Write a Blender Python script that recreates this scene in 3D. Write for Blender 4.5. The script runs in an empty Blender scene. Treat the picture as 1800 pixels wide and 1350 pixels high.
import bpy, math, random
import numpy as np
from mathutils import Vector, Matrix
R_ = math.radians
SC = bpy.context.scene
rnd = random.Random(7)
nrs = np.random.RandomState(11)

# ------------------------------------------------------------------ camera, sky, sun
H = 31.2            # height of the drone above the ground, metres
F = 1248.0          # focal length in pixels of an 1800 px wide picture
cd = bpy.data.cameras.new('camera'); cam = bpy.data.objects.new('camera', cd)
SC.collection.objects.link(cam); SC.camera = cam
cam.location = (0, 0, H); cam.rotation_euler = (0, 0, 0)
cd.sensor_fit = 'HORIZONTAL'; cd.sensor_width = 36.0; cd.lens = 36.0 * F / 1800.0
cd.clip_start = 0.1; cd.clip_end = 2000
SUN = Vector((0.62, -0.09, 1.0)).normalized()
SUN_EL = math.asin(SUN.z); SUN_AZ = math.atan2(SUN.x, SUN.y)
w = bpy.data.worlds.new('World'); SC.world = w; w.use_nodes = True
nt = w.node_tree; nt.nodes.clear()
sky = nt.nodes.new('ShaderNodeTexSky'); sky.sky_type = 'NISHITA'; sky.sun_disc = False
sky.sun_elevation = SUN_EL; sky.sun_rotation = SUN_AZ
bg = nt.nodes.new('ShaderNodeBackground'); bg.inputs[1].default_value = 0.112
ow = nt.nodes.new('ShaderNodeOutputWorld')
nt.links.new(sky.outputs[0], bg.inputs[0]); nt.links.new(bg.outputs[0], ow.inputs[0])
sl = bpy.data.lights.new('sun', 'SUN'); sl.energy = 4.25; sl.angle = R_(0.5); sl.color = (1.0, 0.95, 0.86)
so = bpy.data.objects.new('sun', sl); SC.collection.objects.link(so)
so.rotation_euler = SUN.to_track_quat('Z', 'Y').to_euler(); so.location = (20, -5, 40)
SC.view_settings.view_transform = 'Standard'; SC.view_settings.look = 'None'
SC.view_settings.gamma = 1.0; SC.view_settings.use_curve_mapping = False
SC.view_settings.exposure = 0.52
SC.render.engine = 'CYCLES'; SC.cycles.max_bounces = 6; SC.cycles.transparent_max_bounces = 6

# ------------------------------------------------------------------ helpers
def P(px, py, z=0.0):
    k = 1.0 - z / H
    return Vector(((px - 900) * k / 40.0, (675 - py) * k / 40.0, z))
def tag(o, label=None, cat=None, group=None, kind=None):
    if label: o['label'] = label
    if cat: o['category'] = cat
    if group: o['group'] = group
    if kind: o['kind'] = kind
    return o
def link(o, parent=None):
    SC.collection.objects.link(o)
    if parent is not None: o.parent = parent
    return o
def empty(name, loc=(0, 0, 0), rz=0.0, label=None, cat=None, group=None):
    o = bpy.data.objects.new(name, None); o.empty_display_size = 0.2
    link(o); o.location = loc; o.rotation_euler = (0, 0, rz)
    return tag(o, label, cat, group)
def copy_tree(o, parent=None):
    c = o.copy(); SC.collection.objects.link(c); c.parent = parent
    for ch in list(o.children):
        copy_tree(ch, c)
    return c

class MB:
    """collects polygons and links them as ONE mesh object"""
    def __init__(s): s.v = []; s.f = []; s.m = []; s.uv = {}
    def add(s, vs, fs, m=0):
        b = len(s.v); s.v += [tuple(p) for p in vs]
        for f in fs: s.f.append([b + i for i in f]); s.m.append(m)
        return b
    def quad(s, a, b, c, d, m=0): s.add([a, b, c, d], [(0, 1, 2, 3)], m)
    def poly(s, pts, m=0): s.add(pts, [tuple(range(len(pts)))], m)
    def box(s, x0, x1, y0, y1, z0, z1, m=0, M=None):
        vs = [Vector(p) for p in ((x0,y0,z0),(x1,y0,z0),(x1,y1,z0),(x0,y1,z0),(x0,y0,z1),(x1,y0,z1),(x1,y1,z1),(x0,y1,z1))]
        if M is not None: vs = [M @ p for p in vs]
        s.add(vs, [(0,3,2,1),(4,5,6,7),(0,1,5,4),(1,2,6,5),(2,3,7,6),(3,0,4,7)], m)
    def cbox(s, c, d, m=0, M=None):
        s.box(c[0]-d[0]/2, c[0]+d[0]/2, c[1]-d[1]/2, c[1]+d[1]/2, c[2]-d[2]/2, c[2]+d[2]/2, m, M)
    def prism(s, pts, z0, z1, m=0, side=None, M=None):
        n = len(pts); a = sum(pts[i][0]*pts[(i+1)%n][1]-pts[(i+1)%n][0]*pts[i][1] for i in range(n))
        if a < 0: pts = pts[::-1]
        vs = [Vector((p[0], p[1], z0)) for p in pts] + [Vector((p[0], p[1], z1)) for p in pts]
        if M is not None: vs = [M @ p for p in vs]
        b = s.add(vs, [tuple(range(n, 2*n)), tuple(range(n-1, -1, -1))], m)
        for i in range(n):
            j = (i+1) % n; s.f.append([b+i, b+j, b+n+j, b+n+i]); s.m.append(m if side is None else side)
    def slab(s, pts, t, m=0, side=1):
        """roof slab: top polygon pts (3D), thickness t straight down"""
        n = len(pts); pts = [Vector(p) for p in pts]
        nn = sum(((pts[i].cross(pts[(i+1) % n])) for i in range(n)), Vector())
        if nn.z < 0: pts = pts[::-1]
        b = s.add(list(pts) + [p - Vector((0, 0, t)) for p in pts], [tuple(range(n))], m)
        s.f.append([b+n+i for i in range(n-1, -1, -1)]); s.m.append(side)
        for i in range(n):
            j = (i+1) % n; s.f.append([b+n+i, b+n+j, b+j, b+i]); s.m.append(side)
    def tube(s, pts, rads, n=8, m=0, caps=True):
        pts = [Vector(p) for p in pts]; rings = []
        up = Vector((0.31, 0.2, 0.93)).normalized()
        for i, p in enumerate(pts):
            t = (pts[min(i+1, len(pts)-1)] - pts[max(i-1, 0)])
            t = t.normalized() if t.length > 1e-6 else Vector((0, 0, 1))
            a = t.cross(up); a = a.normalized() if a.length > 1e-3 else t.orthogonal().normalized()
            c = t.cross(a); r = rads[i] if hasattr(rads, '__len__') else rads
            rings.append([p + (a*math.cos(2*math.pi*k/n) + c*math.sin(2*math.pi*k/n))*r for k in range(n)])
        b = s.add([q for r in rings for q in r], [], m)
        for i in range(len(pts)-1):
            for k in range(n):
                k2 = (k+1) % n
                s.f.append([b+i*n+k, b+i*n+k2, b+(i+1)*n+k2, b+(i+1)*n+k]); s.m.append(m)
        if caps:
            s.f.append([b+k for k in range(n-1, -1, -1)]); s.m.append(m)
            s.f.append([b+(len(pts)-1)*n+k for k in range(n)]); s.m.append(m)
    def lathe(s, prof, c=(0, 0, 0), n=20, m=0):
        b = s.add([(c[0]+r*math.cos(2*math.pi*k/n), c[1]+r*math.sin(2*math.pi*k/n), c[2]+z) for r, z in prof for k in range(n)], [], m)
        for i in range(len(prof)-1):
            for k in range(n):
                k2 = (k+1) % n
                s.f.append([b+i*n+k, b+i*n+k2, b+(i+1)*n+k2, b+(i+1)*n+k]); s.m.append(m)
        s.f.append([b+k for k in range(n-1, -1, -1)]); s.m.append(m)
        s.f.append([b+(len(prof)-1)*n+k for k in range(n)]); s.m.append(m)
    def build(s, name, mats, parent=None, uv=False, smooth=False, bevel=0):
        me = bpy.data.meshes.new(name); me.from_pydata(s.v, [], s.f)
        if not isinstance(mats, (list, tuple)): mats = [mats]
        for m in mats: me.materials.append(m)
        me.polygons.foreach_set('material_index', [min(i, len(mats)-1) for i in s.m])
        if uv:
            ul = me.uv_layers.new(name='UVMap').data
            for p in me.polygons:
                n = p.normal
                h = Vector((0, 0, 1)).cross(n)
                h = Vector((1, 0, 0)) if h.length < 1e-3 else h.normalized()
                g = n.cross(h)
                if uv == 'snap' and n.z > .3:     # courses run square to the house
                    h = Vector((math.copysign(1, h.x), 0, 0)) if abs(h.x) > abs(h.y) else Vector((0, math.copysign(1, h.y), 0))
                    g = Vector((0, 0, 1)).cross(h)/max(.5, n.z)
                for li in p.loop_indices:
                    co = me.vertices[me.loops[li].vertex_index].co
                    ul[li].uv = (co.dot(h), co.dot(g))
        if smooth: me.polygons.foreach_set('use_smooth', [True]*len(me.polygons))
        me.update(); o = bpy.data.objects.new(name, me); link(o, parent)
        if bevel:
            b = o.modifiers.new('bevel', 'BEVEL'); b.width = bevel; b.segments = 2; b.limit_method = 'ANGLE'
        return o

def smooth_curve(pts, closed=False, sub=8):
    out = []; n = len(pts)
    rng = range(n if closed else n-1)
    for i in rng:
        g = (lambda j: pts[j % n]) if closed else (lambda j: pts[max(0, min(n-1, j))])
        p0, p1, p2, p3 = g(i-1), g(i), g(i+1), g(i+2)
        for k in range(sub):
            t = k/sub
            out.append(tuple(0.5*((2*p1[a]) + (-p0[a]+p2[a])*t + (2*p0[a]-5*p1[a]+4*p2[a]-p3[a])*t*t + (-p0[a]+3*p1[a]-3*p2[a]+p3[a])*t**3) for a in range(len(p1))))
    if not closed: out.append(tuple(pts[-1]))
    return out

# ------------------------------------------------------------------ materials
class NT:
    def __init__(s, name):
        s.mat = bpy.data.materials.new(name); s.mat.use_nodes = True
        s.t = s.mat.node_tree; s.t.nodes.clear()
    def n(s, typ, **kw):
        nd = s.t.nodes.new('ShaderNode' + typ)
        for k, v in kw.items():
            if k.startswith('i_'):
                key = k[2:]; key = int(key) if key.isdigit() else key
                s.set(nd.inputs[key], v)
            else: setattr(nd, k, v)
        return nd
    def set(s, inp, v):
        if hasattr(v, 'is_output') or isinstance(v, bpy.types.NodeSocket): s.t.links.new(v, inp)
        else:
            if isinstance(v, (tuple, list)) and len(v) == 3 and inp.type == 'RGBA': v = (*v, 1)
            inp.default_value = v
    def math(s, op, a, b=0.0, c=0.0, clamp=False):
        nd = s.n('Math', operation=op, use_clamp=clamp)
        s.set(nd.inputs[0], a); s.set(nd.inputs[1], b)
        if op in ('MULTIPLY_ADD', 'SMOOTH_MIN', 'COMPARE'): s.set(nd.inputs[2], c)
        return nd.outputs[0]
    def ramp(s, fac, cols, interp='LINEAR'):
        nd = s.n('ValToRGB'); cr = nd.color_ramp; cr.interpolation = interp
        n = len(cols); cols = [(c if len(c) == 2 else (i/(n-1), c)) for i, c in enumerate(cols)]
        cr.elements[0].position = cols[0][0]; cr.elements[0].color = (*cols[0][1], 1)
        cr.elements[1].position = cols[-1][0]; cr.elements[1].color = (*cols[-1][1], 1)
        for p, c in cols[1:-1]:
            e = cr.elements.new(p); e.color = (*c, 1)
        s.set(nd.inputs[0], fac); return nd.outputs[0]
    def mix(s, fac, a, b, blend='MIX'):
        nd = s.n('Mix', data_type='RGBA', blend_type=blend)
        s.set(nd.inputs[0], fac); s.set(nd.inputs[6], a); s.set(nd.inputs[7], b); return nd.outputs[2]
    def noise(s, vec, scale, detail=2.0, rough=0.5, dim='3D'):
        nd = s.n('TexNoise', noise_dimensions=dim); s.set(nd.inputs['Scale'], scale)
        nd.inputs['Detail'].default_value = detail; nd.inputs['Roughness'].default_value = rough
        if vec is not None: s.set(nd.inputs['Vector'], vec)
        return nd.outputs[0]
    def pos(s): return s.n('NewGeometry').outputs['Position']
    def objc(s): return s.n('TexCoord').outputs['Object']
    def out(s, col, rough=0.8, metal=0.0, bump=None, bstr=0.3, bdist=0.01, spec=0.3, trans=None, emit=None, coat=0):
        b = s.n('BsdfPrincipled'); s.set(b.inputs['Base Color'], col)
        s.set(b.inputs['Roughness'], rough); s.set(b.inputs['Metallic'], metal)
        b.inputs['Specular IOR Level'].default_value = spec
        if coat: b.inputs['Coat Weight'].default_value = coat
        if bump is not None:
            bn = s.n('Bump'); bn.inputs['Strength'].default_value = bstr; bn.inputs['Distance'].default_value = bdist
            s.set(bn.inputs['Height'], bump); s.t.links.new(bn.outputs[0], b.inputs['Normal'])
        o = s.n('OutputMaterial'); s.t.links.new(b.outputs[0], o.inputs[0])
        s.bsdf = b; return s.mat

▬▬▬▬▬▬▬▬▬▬

■ PROBLEM TO SOLVE
Quote the listing word for word from its first line through the line in which "nrs = np.random.RandomState(11)" appears.

■ EXERCISE RESULT
Write a Blender Python script that recreates this scene in 3D. Write for Blender 4.5. The script runs in an empty Blender scene. Treat the picture as 1800 pixels wide and 1350 pixels high.
import bpy, math, random
import numpy as np
from mathutils import Vector, Matrix
R_ = math.radians
SC = bpy.context.scene
rnd = random.Random(7)
nrs = np.random.RandomState(11)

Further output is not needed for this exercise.